The most successful American communities in 2050, rural and urban, will be those learned from the “good food revolution” of the early 2000s. They will be communities that have preserved and restored the fertile farmlands that remained in the areas where most of the cities and towns in American were initially settled. They will be communities that understood that the local food movement was not just about restoring healthy diets and healthy bodies, although health is obviously essential to physical well-being. Local foods provide both the motivation and means of reconnecting people in meaningful personal and social relationships. Local foods also allow people to support their local farmers economically, and thus support their local economies. Through local farmers, people reconnect spiritually with the land and regain a sense of purpose and meaning in life through a commitment to stewardship of nature. The good food revolution is the precursor to the “good life revolution” – an ecological, social, and economic revolution.

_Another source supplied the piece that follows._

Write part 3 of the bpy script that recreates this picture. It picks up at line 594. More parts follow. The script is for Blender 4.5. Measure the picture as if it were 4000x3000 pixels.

However, none of these good things will be possible unless we abandon our pursuit of narrow, individual economic self-interest and return to the broader pursuit of happiness and quality of life. Obviously, we are physical beings, but the material needs are quite modest and well within the earth’s capacity to sustain a regenerative economy. We can’t sustain continual economic growth but we can sustain sufficient economic growth to meet the basic needs of all, if we choose to do so. We can sustain continuing prosperity even without economic growth, if we find the wisdom to focus our time and energy on relationships and ethics instead of economics. We can sustain prosperity through harmony and balance among the material, social, and spiritual dimensions of our lives. There are no limits to human betterment, if we cease our striving for wealth and focus on learning the true art of living.